Goranson credits the flexibility and incentives with causing a boom in the number of consultants. Her team has doubled in the past two years as Tupperware restructured its business model. Tupperware now has more than 1,000 consultants in Iowa.
It took her about two years to build her business, she said, but now she does not have trouble booking several parties a week, even though some consultants have a reputation for being too pushy in their sales tactics. “I feel like as long as I am considered to be the type of person people want to work with, people are willing to recommend me to their friends,” she said. Tupperware also offers sales training through its Web site and by experienced consultants.
Tupperware made the home-party business model popular, but now it’s used to sell a vast range of products.
Suki Sanford became a pet-products consultant through Shure Pets last March to feed her love for animals and desire to get out of the house more – she’s a mother and works full time from home in addition to her consulting work. The company started in 2002 and today has more than 1,700 consultants nationwide and 30 in Iowa, selling everything from shampoo to toys for dogs, cats, horses, ferrets, rabbits and other animals.
Becoming a consultant took an initial investment of $99, Sanford said, and she receives a 25 percent commission from her total party sales. Though she sees an opportunity to make this a full-time business in Greater Des Moines, with only one other pet-product consultant in the area, she has decided not to go that route, so that she can be home in the evenings with her two children. “There’s thousands of people selling candles, Pampered Chef, but this is just something different,” she said.

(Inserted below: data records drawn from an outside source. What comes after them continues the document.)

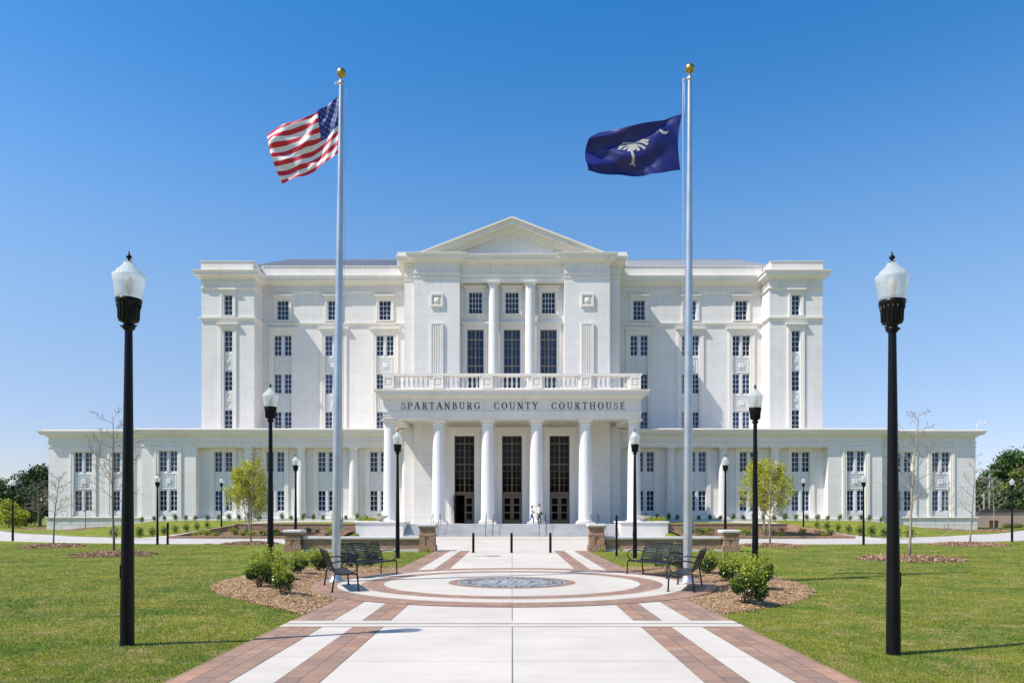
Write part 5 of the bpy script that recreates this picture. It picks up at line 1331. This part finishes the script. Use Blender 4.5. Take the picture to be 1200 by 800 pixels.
t=thing('access_cover','dark flush access cover in the concrete before the bollards','cover',(at(577.5,33.6),33.6,.006)); p=MB(); p.lathe([(.36,0),(.36,.006)],n=28); p.build('plate',mat('cover_plate',(.30,.29,.28),.6),t); p=MB(); p.lathe([(.30,.0062),(.30,.0075)],n=28); p.build('grid',mat('cover_grid',(.24,.235,.23),.6),t)
# ------------------------------------------------------------------ people
def person(label,loc,rz,shirt,pants,hair,female,carry,skin=(.42,.25,.18)):
    me=bpy.data.meshes.new('person'); o=bpy.data.objects.new('person',me); C.objects.link(o)
    # facing +X, mid-stride
    k=1.66 if female else 1.78; u=k/1.75
    J=dict(pel=(0,0,.93),wai=(.01,0,1.10),che=(.03,0,1.30),sho=(.03,0,1.42),nec=(.04,0,1.50),jaw=(.065,0,1.57),hed=(.06,0,1.64),top=(.05,0,1.715),
      hl=(.0,.085,.90),kl=(.17,.085,.50),al=(.16,.085,.09),tl=(.31,.085,.035),hr=(.0,-.085,.90),kr=(-.05,-.085,.50),ar=(-.38,-.085,.17),tr=(-.27,-.085,.05),
      sl=(.03,.17,1.40),el=(-.05,.22,1.13),wl=(.12,.20,.98),fl=(.19,.19,.95),sr=(.03,-.17,1.40),er=(-.02,-.22,1.13),wr=(.20,-.17,1.10),fr=(.27,-.14,1.13))
    if not female: J.update(kl=(-.06,.085,.50),al=(-.36,.085,.19),tl=(-.26,.085,.06),kr=(.18,-.085,.5),ar=(.17,-.085,.09),tr=(.32,-.085,.035))
    rad=dict(pel=.135,wai=.118,che=.135,sho=.11,nec=.052,jaw=.062,hed=.092,top=.066,hl=.098,kl=.06,al=.042,tl=.035,hr=.098,kr=.06,ar=.042,tr=.035,sl=.065,el=.042,wl=.03,fl=.032,sr=.065,er=.042,wr=.03,fr=.032)
    E=[('pel','wai'),('wai','che'),('che','sho'),('sho','nec'),('nec','jaw'),('jaw','hed'),('hed','top'),('pel','hl'),('hl','kl'),('kl','al'),('al','tl'),('pel','hr'),('hr','kr'),('kr','ar'),('ar','tr'),('sho','sl'),('sl','el'),('el','wl'),('wl','fl'),('sho','sr'),('sr','er'),('er','wr'),('wr','fr')]
    ks=list(J); me.from_pydata([tuple(c*u for c in J[q]) for q in ks],[(ks.index(a),ks.index(b)) for a,b in E],[])
    bm=bmesh.new(); bm.from_mesh(me); ly=bm.verts.layers.skin.verify(); bm.verts.ensure_lookup_table()
    for i,q in enumerate(ks):
        rr=rad[q]*u; y=1.0
        if female and q in('sho','sl','sr'): rr*=.9
        bm.verts[i][ly].radius=(rr*(.82 if q in('che','wai','pel') else 1),rr); bm.verts[i][ly].use_root=(q=='pel')
    bm.to_mesh(me); bm.free()
    o.modifiers.new('Skin','SKIN'); sd=o.modifiers.new('Sub','SUBSURF'); sd.levels=2
    dg=bpy.context.evaluated_depsgraph_get(); m2=bpy.data.meshes.new_from_object(o.evaluated_get(dg)); bpy.data.objects.remove(o)
    b=MB(); b.smooth=True
    for p in m2.polygons:
        pass
    sk=mat('skin',skin,.6); sm=mat('shirt_cloth',shirt,.8); pm=mat('trouser_cloth',pants,.85); sho=mat('shoe',(.5,.5,.5) if female else (.06,.05,.045),.6); ey=mat('eye',(.03,.02,.02),.3)
    n0=len(b.v); b.v.extend([tuple(v.co) for v in m2.vertices])
    for p in m2.polygons:
        c=p.center/u; b.f.append(tuple(p.vertices)); b.sm.append(True)
        if c.z>1.475: i=0
        elif c.z<.115 and (c.x>.1 or c.z<.06): i=3
        elif c.x<-.25 and c.z<.24: i=3
        elif abs(c.y)>.125 and c.z>.85 and (c.x>.10 or c.z<1.0): i=0 if (c.x>.14 or c.z<1.02) else 1
        elif c.z<.99: i=2
        else: i=1
        b.m.append(i)
    bpy.data.meshes.remove(m2)
    # face: nose, eyes, ears; hands: fingers
    hx,hz=.06*u,1.64*u
    b.mi=0; b.tube([(hx+.088*u,0,hz+.005),(hx+.115*u,0,hz-.03*u)],[.008,.013],6)
    for s in (-1,1): b.lathe([(.012,-.03),(.014,0),(.012,.03)],(hx-.01,s*.094*u,hz-.01),6)
    b.mi=4
    for s in (-1,1): b.lathe([(.004,-.008),(.009,0),(.004,.008)],(hx+.086*u,s*.034*u,hz+.008),6)
    b.tube([(hx+.085*u,-.02,hz-.062*u),(hx+.09*u,0,hz-.06*u),(hx+.085*u,.02,hz-.062*u)],.005,4)
    b.mi=0
    for s,w,f_ in ((1,'wl','fl'),(-1,'wr','fr')):
        W=Vector(J[w])*u; Fv=Vector(J[f_])*u; d=(Fv-W).normalized(); sd_=Vector((0,1,0))
        for k2 in range(4):
            a=Fv+d*.005+sd_*(.024-.016*k2); ln=(.055,.065,.06,.045)[k2]; b.tube([a,a+d*ln*.6,a+d*ln*.8+Vector((0,0,-.03))],[.009,.008,.006],5)
        a=W+d*.03+Vector((0,0,.02)); b.tube([a,a+d*.03+Vector((0,-s*.02,.025)),a+d*.055+Vector((0,-s*.03,.015))],[.011,.010,.007],5)
    po=b.build('person',[sk,sm,pm,sho,ey]); tag(po,label,'person','people walking on the entrance terrace'); po.location=loc; po.rotation_euler=(0,0,rz)
    h=MB(); h.smooth=True; rr=.107*u
    prof=[]
    for k2 in range(9): a=PI*k2/16; prof.append((rr*math.sin(a) if k2 else .002,rr*math.cos(a)))
    prof=prof[::-1]
    h.lathe([(r_,z_+hz+.012) for r_,z_ in prof],(hx-.018*u,0,0),14)
    if female: h.lathe([(.05,hz-.16*u),(.085*u,hz-.12*u),(.10*u,hz-.05*u),(.107*u,hz+.012)],(hx-.035*u,0,0),14)
    ho=h.build('hair',mat('hair',hair,.6)); ho.parent=po
    if carry:
        cn,clab,cc,pts=carry; c=MB(); c.bbox(*pts,.01); co=c.build(cn,mat(cn+'_colour',cc,.6)); co.location=loc; co.rotation_euler=(0,0,rz); tag(co,clab,cn.replace('_',' '))
    return po
person('woman with reddish blonde hair in cream top and blue jeans walking right',(1.72,65.25,1.0),R(-6),(.70,.66,.60),(.07,.12,.26),(.30,.13,.045),True,('folder','dark folder held by the woman in the cream top',(.05,.05,.07),(.13,.29,-.16,.13,1.02,1.14)))
person('man with short dark hair in white shirt and dark trousers walking right',(2.38,65.75,1.0),R(-4),(.76,.76,.75),(.035,.038,.028),(.035,.022,.015),False,('bag','dark bag held by the man in the white shirt',(.05,.045,.04),(.12,.34,-.22,-.14,.82,1.08)))
# ------------------------------------------------------------------ camera, light, sky
cam=bpy.data.cameras.new('camera'); co=bpy.data.objects.new('camera',cam); C.objects.link(co); co.location=(0,0,EYE); co.rotation_euler=(R(90),0,0)
cam.sensor_width=36; cam.lens=36*F/1200; cam.shift_y=(602-400)/1200; cam.clip_start=.1; cam.clip_end=6000
sc=bpy.context.scene; sc.camera=co
EL,AZ=R(52.5),R(22)      # sun from the left, a little behind the camera
d=Vector((math.cos(EL)*math.cos(AZ),math.cos(EL)*math.sin(AZ),-math.sin(EL)))
sun=bpy.data.lights.new('sun','SUN'); sun.energy=4.5; sun.angle=R(.53); sun.color=(1,.94,.86); so=bpy.data.objects.new('sun',sun); C.objects.link(so)
so.rotation_euler=d.to_track_quat('-Z','Y').to_euler(); so.location=(-40,-20,60)
w=bpy.data.worlds.new('World'); sc.world=w; w.use_nodes=True; nt=w.node_tree; bg=nt.nodes['Background']; sky=nt.nodes.new('ShaderNodeTexSky'); sky.sky_type='NISHITA'; sky.sun_disc=False
sky.sun_elevation=EL; sky.sun_rotation=math.atan2(-d.x,-d.y); sky.air_density=1.0; sky.dust_density=.6; sky.ozone_density=2.0; sky.altitude=200
g_=nt.nodes.new('ShaderNodeNewGeometry'); sx_=nt.nodes.new('ShaderNodeSeparateXYZ'); tc_=nt.nodes.new('ShaderNodeTexCoord'); L(nt,tc_.outputs['Generated'],sx_.inputs[0])
mr_=nt.nodes.new('ShaderNodeMapRange'); mr_.interpolation_type='SMOOTHSTEP'; mr_.inputs[1].default_value=.10; mr_.inputs[2].default_value=.58; L(nt,sx_.outputs[2],mr_.inputs[0])
hs_=nt.nodes.new('ShaderNodeHueSaturation'); L(nt,sky.outputs[0],hs_.inputs['Color'])
L(nt,mathn(nt,'MULTIPLY_ADD',mr_.outputs[0],.36,1.04),hs_.inputs['Saturation']); mv_=nt.nodes.new('ShaderNodeMapRange'); mv_.interpolation_type='SMOOTHSTEP'; mv_.inputs[1].default_value=.06; mv_.inputs[2].default_value=.44; L(nt,sx_.outputs[2],mv_.inputs[0]); L(nt,mathn(nt,'MULTIPLY_ADD',mv_.outputs[0],.5,1.0),hs_.inputs['Value'])
mz_=nt.nodes.new('ShaderNodeMapRange'); mz_.interpolation_type='SMOOTHSTEP'; mz_.inputs[1].default_value=.60; mz_.inputs[2].default_value=.85; mz_.inputs[3].default_value=.5; mz_.inputs[4].default_value=.3; L(nt,sx_.outputs[2],mz_.inputs[0]); L(nt,mathn(nt,'MULTIPLY_ADD',mv_.outputs[0],mz_.outputs[0],1.0),hs_.inputs['Value'])
nt.nodes.remove(g_); hz_=nt.nodes.new('ShaderNodeMapRange'); hz_.interpolation_type='SMOOTHSTEP'; hz_.inputs[1].default_value=-.02; hz_.inputs[2].default_value=.3; hz_.inputs[3].default_value=1.0; hz_.inputs[4].default_value=0.0; L(nt,sx_.outputs[2],hz_.inputs[0])
out_=mix(nt,hz_.outputs[0],hs_.outputs[0],mix(nt,1.0,hs_.outputs[0],(.96,.90,1.12),'MULTIPLY')); L(nt,out_,bg.inputs[0]); bg.inputs[1].default_value=.106
vs_=sc.view_settings; vs_.view_transform='Standard'; vs_.look='None'; vs_.exposure=.35; vs_.gamma=1; vs_.use_curve_mapping=False
sc.cycles.use_denoising=True; sc.cycles.max_bounces=8; sc.cycles.caustics_reflective=False; sc.cycles.caustics_refractive=False; sc.cycles.transparent_max_bounces=8
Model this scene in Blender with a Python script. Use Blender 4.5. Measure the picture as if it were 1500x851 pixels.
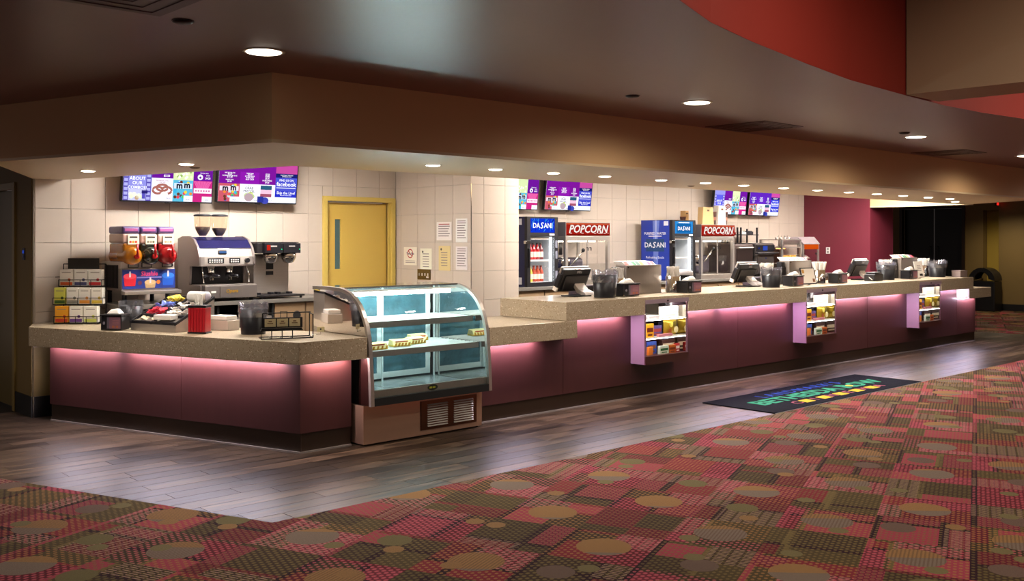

But she added, “Personally for me, it’s been challenging because I don’t have a huge base. If I worked in an office, I could start talking to people who I worked with in the office, but I haven’t worked as hard as I could to get parties.” Two of her parties have been for friends and another for someone who contacted her through Craig’s List.
The parties she has hosted also have been poorly attended. “It’s challenging finding the people willing to spend the money on their pets. The first party I invited everybody I knew, including people who didn’t have animals,” she said. “Forty-two people were invited, and five showed up. That’s normal from what I hear about parties.” Still, with five people, she had $400 in sales. For another party, the host invited 10 people, and two showed up.
But the advantages, she said, are “to get out of the house, and you could make it your own business and set your own hours.”